Russia and Ukraine signed an agreement in Istanbul on Friday to unblock more than 20 million tons of grain stuck in blockaded Black Sea ports in Ukraine, a deal aimed at bringing down soaring grain prices and alleviating a mounting global hunger crisis.
The breakthrough comes after months of talks and was brokered with the help of the United Nations and Turkey.
Senior United Nations officials said that the first shipments of grain out of Odesa and neighboring ports were mere weeks away and would quickly bring five million metric tons of Ukrainian grain and other foodstuffs to the world market per month. That would also free up storage space in Ukraine’s silos for freshly harvested grain, the officials said.

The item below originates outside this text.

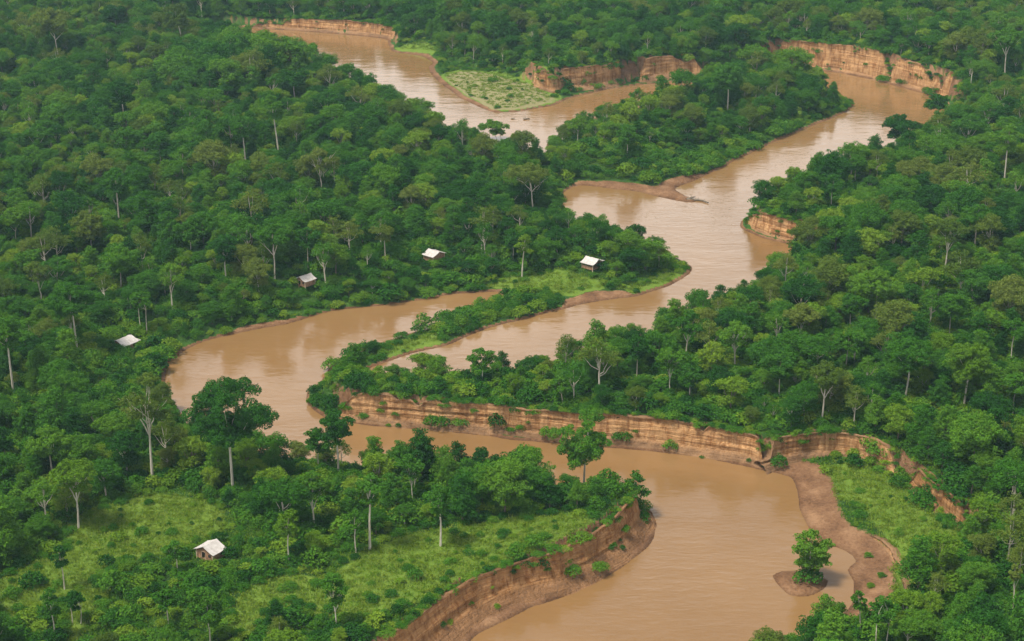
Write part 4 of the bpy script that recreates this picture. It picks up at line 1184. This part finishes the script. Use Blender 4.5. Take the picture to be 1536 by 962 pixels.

This agreement did not come easy,” António Guterres, the United Nations secretary general, said at the signing ceremony in Istanbul on Friday, calling the deal a “beacon in the Black Sea.”
He praised Ukraine, Russia and Turkey for working together to secure the breakthrough.
“Since the war started, I have been highlighting that there is no solution to the global food crisis without ensuring full global access to Ukraine’s food products and Russian food and fertilizer,” he said. “Today we took important steps to achieve this objective. But it has been a long road.”
Kyiv and Moscow have agreed on very little since Russia’s full-scale invasion of Ukraine began on Feb. 24. Negotiations held in Belarus that month and in March went nowhere, because Russia insisted on a change of government in Kyiv. Later in March, talks in Turkey were also ultimately fruitless.
However, negotiators have been able to reach agreements about evacuating a steel plant in Mariupol where hundreds of Ukrainian soldiers and civilians were holed up for 80 days. Both sides have also agreed on several occasions to exchange prisoners and the corpses of dead soldiers. But this is the first time that representatives from both countries have publicly signed an agreement in a signing ceremony.
“It’s a big step forward,” Stephen E. Flynn, founding director of the Global Resilience Institute at Northeastern University, said of Friday’s deal, crediting the Turks with an “elegant approach.” But he warned that it will be difficult to speedily clear the logjam and deliver food to where it is most needed.
“The Black Sea is a juggernaut that has to be cleared,” and the mechanics of doing that — especially in wartime conditions when trust levels are low — are extremely complex. “It will not move quickly,” he said.